A natureza de “produto de exportação” do longa se reflete em seu tom exageradamente melodramático, que tenta forçar ao máximo possível cenas de impacto, mas que acaba caindo no lugar oposto, da dessensibilização. Os saltos temporais e a montagem se revelam outro problema: na ânsia de cobrir este período, o longa sacrifica muito do nosso envolvimento com os personagens palestinos, como Yusuf (Karim Daoud Anaya), que em questão de segundos já é transformado num membro da resistência contra os britânicos sem que haja um mínimo de desenvolvimento para tal. Aliás, a própria proposta do filme de trabalhar a coletividade árabe em detrimento do indivíduo (como dito pelo personagem de Irons para os próprios palestinos, veja só) acaba se voltando contra ele, visto que nenhum dos núcleos é suficientemente desenvolvido. Para piorar, o longa se ancora demasiadamente em “imagens de arquivos” que parecem ter sido geradas ou tratadas com IA, com um uso excessivo que beira o constrangedor.


Apesar disso, o filme consegue extrair forças de instantes isolados ou de atuações particulares, como Yasmine Al Massri, que no papel de Khuloud tem talvez o arco mais interessante, mostrando também o papel ativo das mulheres nessa resistência. Seu núcleo também desnuda as contradições dentro da própria população palestina, visto que seu marido pertence a uma elite que está mais do que disposta a se vender aos sionistas e britânicos, mostrando como há traidores de classe e de povo em todos os lugares.

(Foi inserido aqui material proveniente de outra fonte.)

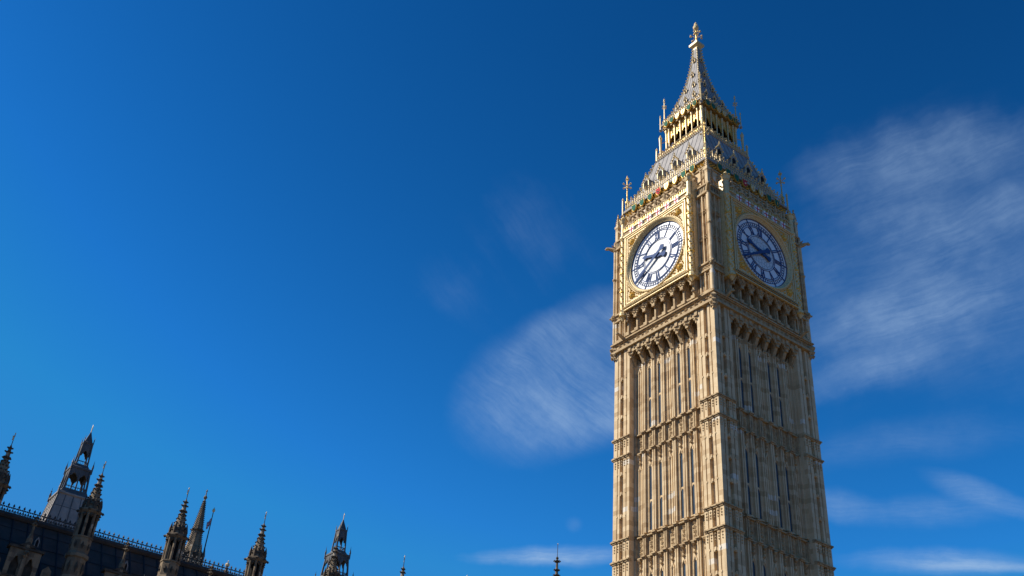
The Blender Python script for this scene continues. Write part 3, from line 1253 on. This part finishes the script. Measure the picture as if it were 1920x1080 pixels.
def lucarne(w, h, depth, r):
    m = MB([LEAD, PALEGOLD, BLACK])
    m.box(-w/2, w/2, -depth, 0, 0, h*.55)
    m.poly([(-w*.62, h*.5), (w*.62, h*.5), (0, h)], -depth, .05)
    m.m = 2
    m.poly([(-w*.25, .08), (w*.25, .08), (w*.25, h*.5), (0, h*.7), (-w*.25, h*.5)], .05, .06)
    m.m = 1
    for sx in (-1, 1):
        m.tube([(sx*w*.66, .06, h*.48), (0, .06, h*1.02)], r*.55, 5)
        m.tube([(sx*w*.45, .04, 0), (sx*w*.45, .04, h*.5)], r*.5, 5)
        for q in (.1, .45, .8):
            m.octa(sx*w*.66*(1-q), .08, h*(.48+.54*q)+.04, r*1.2)
    m.octa(0, .08, h*1.1, r*1.3, r*2)
    m.octa(0, .08, h*1.3, r*.9, r*1.3)
    m.octa(0, .08, .05, r*1.6, r)
    return m


for x in (-3.05, -1.02, 1.02, 3.05):
    o = lucarne(.8, 1.35, 1.0, .11).build('dormer', TOWER)
    o.location = (x, -5.0, 65.9)
    four(o)

# lantern
GH = 3.36
gl = MB([LEAD, PALEGOLD, GOLD, IRON])
gl.square([(3.1, 70.1), (GH, 70.3), (GH, 70.62), (2.6, 70.66)])
gl.build('lantern_gallery', TOWER)
gb = MB([PALEGOLD, GOLD])
for i in range(27):
    x = (i-13)*.25
    gb.octa(x, GH+.02, 70.4, .10)
    gb.m = i % 2
    gb.octa(x+.1, GH+.0, 70.58, .08)
four(gb.build('gallery_ornament', TOWER))
four(cresting(3.28, 3.28, 70.62, .25, .62, 'cresting'))

ln = MB([BLACK, GOLD])  # black box core, the lantern's dark inside given as colour
ln.square([(1.7, 70.6), (1.7, 75.0)])
ln.build('dark_lantern_core', TOWER)
la = MB([PALEGOLD, GOLD, IRON])
ops = [(i*.82, .31, 73.05, 73.6) for i in range(-2, 3)]
la.m = 1
la.archwall(ops, -2.52, 2.52, 72.9, 74.75, 2.4, 2.5, cusp=.2)
la.box(-2.52, 2.52, 2.38, 2.5, 70.66, 72.0)
la.m = 0
for i in range(-2, 3):
    for z, r_ in ((73.85, .12), (74.15, .14), (74.45, .12)):
        la.knot(i*.82, 2.52, z, r_+.06, 4, .5)
for i in range(-3, 4):
    for k in range(4):
        la.octa(i*.82+.2, 2.5, 70.9+.28*k, .09)
        la.octa(i*.82-.2, 2.5, 71.0+.28*k, .09)
la.m = 2
la.box(-2.4, 2.4, 2.42, 2.46, 72.35, 72.4)
four(la.build('lantern_arcade', TOWER))
for x in (-2.05, -1.23, -.41, .41, 1.23, 2.05):
    k = MB([PALEGOLD, GOLD])
    k.lathe([(.13, 70.66), (.09, 70.9), (.075, 71.0), (.075, 74.2), (.13, 74.45), (.13, 74.7)], 0, 0, 8)
    o = k.build('gilded_colonnette', TOWER)
    o.location = (x, -2.6, 0)
    four(o)
k = MB([PALEGOLD, GOLD])
k.lathe([(.2, 70.66), (.16, 71.0), (.13, 71.2), (.13, 74.2), (.2, 74.5), (.2, 74.75)], 2.52, 2.52, 8)
four(k.build('lantern_post', TOWER))

EH = 2.86
le = MB([GOLD, LEAD, UMBER])
le.m = 2
le.box(-2.0, EH-.06, 2.0, EH-.06, 74.72, 75.3)
le.m = 1
le.box(-2.0, EH+.08, 2.0, EH+.08, 75.3, 75.52, .05)
le.m = 0
for i in range(26):
    le.octa((i-12.5)*.215, EH-.03, 74.9+.12*(i % 2), .10, .11, .12)
    le.octa((i-12.5)*.215+.08, EH-.03, 75.18-.08*(i % 2), .08, .09, .12)
four(le.build('gilded_eaves', TOWER))
seq = [(GREEN, GREEN), (GREEN, GREEN), (PALEGOLD, GOLD), (PALEGOLD, GOLD), (GREEN, GREEN), (GREEN, GOLD)]
for i in range(6):
    o = arms(.56, .74, *seq[i]).build('painted_shield', TOWER)
    o.location = ((i-2.5)*.83, -(EH+.12), 75.05)
    four(o)
four(cresting(2.82, 2.82, 75.52, .25, .6, 'cresting'))

# spire
SP = [(2.74, 75.5), (2.36, 76.3), (2.0, 77.4), (1.68, 78.4), (1.38, 79.4), (1.1, 80.5), (.86, 81.6), (.68, 82.7), (.53, 83.8), (.4, 85.0), (.31, 86.0), (.28, 86.8)]
roof(SP, .36, 'spire', .028)
hip(SP, 'crocketed_hip', .46, .11)
for zz, xs_ in ((77.3, (-1.24, 0, 1.24)), (79.6, (-.62, .62)), (81.9, (0,)), (84.4, (0,))):
    for x in xs_:
        o = lucarne(.34, .62, .4, .075).build('lucarne', TOWER)
        o.location = (x, -(hw(SP, zz)+.06), zz)
        four(o)

fi = MB([PALEGOLD, GOLD])
fi.square([(.28, 86.6), (.3, 86.9), (.56, 87.15), (.6, 87.2), (.6, 87.5), (.45, 87.55), (.3, 87.7), (.1, 87.75)])
fi.m = 1
fi.lathe([(.22, 87.7), (.14, 88.0), (.16, 88.3), (.1, 88.5), (.1, 89.3), (.08, 89.8)], 0, 0, 8)
for k in range(8):
    t = 2*math.pi*(k+.25)/8
    up_ = (.62, .42, .15)[k % 3]
    rr = .62 if k % 2 else .74
    fi.m = 0
    fi.tube([(0, 0, 88.5), (rr*.5*math.cos(t), rr*.5*math.sin(t), 88.55+up_*.8), (rr*math.cos(t), rr*math.sin(t), 88.45+up_)], .03, 5)
    fi.ball(rr*math.cos(t), rr*math.sin(t), 88.45+up_, .13)
fi.m = 0
fi.tube([(-.3, 0, 89.55), (.3, 0, 89.55)], .05, 6)
fi.tube([(0, -.3, 89.55), (0, .3, 89.55)], .05, 6)
for a, b in ((.3, 0), (-.3, 0), (0, .3), (0, -.3)):
    fi.ball(a, b, 89.55, .12)
fi.lathe([(.06, 89.8), (.1, 89.9), (.3, 90.15), (.34, 90.4), (.26, 90.65), (.18, 90.8), (.2, 90.95), (.1, 91.15), (0, 91.35)], 0, 0, 10)
fi.build('finial', TOWER)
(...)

No seu saldo final, porém, Palestina 36 se revela um típico filme feito muito mais para agradar e sensibilizar o público estrangeiro à Palestina, ancorando-se em estratégias já batidas do cinema ocidental (as cenas em câmera lenta, as cartelas em tela, os diálogos expositivos, o personagem britânico “do bem” que ganha nossa simpatia) para atrair o interesse desse público. Nesse sentido, parece um primo pobre de RRR, que mesmo com seu relativo apelo ao público ocidental, estava mais do que embebido nos códigos do cinema indiano para construir sua narrativa e estética. Aqui é tudo tão higienizado e derivativo que até se vê uma denúncia potente sendo passada, mas não se tem um filme que possa capturar a riqueza do cinema palestino.